** JOB **
Which lines in the records below contain the word "Python"? Copy each one out.
___ DATA TO USE ___
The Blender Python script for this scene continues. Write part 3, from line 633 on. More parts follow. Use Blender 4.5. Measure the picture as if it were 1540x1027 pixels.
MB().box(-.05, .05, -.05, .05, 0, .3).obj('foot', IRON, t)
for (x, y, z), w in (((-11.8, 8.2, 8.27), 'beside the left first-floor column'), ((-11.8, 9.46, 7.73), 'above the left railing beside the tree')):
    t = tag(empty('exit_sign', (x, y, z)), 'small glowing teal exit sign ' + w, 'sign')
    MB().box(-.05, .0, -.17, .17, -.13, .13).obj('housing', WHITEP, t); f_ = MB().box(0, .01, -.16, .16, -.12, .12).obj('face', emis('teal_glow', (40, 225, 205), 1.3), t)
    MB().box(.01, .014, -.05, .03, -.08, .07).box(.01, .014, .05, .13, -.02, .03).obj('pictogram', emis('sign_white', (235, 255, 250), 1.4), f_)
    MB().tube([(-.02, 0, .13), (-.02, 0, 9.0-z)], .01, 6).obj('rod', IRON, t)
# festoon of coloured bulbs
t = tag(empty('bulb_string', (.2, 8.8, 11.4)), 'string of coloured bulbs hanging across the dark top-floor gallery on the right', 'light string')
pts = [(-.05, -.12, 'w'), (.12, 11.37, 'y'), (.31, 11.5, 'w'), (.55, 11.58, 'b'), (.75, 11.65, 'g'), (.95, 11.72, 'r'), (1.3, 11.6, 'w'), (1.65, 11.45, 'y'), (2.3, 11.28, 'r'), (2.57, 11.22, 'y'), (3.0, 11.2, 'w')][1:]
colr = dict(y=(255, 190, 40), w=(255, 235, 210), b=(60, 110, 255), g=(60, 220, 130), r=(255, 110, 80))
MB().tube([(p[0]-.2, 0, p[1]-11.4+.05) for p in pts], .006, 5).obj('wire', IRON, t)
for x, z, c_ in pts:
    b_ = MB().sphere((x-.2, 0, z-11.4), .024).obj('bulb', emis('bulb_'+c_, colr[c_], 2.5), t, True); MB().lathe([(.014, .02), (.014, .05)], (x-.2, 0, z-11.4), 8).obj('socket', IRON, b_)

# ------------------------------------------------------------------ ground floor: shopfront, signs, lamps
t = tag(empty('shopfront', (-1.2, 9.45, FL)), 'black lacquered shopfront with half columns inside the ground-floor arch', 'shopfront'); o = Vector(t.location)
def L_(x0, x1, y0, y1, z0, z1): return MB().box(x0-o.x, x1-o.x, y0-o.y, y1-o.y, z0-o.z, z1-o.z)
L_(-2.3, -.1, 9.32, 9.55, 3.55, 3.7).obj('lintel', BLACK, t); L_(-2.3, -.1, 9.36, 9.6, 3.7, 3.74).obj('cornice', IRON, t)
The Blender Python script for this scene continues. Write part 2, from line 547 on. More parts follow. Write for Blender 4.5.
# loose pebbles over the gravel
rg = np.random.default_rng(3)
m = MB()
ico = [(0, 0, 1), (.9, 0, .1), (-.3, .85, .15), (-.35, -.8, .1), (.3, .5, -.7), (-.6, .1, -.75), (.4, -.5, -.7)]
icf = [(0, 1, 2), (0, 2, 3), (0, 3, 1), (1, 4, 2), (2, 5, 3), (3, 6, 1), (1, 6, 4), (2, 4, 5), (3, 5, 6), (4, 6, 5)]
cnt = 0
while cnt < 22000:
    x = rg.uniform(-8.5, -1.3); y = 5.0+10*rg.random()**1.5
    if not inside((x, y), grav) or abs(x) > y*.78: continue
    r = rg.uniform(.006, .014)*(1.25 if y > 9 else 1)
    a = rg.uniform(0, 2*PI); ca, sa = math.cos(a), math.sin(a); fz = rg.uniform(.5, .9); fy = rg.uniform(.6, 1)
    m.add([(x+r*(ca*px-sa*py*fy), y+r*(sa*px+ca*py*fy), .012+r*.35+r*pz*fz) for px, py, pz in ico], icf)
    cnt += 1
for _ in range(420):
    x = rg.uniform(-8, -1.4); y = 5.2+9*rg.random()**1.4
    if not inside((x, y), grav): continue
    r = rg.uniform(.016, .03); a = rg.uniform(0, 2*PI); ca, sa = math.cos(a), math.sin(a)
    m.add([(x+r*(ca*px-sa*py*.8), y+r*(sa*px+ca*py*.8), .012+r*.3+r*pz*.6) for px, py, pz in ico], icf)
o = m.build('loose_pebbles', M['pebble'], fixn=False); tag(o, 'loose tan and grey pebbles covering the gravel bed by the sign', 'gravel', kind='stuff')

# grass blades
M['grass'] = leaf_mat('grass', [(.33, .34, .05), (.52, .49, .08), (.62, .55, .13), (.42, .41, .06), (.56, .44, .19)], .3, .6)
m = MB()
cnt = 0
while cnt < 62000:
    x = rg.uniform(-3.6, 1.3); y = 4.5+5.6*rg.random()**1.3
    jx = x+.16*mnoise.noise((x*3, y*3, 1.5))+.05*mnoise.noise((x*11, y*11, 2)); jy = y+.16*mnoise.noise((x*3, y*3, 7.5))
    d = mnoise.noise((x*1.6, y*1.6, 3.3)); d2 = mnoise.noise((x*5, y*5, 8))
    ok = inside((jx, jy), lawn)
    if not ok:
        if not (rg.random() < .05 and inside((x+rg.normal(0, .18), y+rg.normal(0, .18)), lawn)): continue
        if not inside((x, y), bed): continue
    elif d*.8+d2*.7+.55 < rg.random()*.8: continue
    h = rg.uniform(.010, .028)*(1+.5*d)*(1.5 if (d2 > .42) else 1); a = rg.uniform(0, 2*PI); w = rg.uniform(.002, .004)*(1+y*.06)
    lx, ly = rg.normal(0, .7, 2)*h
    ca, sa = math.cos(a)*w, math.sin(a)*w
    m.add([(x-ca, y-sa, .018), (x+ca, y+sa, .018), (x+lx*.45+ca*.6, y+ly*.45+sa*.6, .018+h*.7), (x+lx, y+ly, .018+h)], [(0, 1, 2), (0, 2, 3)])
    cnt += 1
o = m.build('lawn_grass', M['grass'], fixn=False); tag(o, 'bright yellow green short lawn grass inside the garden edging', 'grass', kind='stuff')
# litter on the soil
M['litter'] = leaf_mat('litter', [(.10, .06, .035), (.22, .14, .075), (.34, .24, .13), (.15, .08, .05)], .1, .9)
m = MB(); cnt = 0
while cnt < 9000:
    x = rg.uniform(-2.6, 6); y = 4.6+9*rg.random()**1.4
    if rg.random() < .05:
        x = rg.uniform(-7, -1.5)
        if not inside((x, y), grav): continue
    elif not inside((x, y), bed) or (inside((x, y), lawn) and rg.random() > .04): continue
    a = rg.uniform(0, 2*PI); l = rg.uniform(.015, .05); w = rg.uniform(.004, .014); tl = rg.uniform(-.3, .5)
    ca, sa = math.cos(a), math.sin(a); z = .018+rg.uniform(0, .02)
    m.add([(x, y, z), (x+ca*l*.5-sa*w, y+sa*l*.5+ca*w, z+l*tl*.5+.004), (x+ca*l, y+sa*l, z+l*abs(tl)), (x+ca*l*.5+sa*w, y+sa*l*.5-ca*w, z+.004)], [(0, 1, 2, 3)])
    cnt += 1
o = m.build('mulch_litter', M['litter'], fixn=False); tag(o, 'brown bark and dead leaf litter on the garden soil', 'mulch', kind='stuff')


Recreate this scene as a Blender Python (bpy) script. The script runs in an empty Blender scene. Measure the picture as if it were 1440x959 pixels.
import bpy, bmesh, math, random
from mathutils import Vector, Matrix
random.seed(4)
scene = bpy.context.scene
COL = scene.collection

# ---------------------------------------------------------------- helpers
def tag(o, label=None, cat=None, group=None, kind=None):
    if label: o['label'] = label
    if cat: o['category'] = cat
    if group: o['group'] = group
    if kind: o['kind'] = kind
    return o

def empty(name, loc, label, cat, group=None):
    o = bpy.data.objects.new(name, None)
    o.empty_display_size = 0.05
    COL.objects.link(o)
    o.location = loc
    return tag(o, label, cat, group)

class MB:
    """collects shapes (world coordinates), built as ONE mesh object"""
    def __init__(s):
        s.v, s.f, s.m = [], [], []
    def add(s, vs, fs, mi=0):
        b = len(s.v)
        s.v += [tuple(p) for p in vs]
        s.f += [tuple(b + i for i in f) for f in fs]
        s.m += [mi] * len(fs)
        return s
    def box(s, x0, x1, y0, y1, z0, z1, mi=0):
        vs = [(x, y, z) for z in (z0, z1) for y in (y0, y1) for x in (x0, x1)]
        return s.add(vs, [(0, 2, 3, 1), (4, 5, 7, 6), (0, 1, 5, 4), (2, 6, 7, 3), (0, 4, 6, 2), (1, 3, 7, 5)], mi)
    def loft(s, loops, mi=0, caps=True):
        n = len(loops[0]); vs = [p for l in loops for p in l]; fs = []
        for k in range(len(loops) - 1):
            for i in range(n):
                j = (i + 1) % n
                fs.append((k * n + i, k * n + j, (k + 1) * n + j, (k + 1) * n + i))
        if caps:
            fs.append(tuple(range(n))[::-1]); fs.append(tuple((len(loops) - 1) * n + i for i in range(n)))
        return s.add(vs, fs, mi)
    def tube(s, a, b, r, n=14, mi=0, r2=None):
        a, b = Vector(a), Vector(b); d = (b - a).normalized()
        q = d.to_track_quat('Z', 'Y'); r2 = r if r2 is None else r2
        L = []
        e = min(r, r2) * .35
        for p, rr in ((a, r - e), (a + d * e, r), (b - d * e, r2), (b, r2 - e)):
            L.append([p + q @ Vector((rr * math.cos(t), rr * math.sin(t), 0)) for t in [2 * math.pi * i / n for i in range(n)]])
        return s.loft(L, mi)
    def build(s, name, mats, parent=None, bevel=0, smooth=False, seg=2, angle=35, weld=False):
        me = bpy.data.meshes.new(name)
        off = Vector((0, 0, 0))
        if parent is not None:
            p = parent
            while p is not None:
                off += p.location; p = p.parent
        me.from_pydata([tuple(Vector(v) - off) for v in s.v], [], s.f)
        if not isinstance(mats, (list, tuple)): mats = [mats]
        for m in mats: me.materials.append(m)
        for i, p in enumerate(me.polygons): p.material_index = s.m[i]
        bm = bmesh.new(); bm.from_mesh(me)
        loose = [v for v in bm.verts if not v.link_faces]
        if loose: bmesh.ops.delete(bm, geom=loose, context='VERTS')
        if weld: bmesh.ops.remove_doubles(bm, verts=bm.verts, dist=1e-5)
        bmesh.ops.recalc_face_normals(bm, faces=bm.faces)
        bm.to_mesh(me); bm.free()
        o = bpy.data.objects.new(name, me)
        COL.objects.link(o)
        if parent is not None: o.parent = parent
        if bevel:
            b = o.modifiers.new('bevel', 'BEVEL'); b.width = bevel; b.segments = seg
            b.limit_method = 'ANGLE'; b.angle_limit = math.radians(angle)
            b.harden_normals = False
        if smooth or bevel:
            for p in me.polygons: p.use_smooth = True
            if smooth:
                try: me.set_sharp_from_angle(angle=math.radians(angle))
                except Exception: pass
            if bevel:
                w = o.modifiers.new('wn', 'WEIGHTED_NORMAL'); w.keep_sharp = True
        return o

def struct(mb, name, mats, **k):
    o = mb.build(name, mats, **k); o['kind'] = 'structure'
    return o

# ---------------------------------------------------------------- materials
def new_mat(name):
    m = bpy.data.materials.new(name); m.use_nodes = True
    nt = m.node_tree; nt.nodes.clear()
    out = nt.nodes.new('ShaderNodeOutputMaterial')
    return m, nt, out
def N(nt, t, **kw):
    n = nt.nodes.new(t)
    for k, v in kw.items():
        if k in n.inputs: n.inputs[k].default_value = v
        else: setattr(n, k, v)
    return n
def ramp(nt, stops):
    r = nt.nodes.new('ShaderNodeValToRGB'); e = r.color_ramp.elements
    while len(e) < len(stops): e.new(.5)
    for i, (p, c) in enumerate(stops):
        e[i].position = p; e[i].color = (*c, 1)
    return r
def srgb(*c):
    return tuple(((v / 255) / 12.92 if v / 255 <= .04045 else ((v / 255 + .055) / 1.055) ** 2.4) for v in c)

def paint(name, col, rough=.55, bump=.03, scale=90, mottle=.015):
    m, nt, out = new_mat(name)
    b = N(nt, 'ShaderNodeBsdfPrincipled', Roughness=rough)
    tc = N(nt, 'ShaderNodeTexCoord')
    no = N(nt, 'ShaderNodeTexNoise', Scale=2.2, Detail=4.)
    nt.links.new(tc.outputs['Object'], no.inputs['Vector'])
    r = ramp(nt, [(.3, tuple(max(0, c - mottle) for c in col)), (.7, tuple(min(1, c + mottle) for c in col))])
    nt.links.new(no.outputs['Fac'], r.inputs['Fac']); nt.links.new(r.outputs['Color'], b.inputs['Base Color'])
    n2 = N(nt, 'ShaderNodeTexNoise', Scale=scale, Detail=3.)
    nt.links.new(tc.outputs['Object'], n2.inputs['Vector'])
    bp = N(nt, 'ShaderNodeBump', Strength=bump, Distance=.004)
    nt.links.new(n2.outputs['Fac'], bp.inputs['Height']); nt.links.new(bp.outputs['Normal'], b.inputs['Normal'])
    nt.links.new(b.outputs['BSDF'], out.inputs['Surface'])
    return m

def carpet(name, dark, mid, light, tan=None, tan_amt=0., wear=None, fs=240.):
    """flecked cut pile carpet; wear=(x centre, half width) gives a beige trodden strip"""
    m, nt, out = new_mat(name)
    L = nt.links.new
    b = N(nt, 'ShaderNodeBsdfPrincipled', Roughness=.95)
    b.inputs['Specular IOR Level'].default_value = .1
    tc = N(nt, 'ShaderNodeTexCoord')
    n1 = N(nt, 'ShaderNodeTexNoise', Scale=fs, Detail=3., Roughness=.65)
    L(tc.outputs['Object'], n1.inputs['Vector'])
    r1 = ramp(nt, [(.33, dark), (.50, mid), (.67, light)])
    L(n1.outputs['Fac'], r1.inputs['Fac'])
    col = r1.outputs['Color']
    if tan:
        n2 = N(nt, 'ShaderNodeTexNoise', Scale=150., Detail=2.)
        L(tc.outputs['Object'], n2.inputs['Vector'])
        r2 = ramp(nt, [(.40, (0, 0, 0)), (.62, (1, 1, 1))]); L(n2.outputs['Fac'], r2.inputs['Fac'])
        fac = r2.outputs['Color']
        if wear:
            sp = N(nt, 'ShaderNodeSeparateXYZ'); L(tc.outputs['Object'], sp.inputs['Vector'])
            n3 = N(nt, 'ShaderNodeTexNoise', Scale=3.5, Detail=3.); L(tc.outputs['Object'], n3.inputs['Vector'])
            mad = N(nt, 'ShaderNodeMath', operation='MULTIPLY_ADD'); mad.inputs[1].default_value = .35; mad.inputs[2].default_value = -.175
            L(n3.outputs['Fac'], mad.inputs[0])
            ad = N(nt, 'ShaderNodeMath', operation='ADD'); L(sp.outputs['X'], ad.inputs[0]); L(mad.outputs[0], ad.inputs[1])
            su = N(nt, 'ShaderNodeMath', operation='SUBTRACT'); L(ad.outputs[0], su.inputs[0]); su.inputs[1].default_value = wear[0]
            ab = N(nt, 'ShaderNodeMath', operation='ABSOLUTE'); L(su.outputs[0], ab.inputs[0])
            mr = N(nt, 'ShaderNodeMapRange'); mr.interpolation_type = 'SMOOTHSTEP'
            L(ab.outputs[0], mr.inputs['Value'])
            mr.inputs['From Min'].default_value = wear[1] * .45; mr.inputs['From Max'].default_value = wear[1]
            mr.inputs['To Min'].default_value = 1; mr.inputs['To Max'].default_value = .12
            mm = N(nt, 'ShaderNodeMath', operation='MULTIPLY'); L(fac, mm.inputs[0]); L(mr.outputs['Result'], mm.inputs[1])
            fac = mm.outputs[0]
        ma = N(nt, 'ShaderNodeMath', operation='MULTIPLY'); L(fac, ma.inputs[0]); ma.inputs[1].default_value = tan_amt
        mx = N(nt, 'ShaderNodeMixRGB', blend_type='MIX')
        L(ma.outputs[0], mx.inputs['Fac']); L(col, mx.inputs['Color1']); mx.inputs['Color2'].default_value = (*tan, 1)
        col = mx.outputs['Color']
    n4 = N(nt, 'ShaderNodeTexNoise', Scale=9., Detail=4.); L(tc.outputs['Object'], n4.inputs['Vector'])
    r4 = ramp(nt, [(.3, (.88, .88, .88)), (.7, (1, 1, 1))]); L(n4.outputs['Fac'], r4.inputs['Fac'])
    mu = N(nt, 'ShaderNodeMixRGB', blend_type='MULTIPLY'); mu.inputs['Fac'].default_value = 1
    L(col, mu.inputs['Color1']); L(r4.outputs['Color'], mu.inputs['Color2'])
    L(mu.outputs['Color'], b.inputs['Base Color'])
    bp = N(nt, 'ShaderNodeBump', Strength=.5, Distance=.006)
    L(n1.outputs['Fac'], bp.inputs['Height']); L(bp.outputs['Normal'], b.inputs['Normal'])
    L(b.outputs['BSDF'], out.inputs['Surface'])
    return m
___
** RESPONSE FOR THIS EXERCISE **
The Blender Python script for this scene continues. Write part 3, from line 633 on. More parts follow. Use Blender 4.5. Measure the picture as if it were 1540x1027 pixels.
The Blender Python script for this scene continues. Write part 2, from line 547 on. More parts follow. Write for Blender 4.5.
Recreate this scene as a Blender Python (bpy) script. The script runs in an empty Blender scene. Measure the picture as if it were 1440x959 pixels.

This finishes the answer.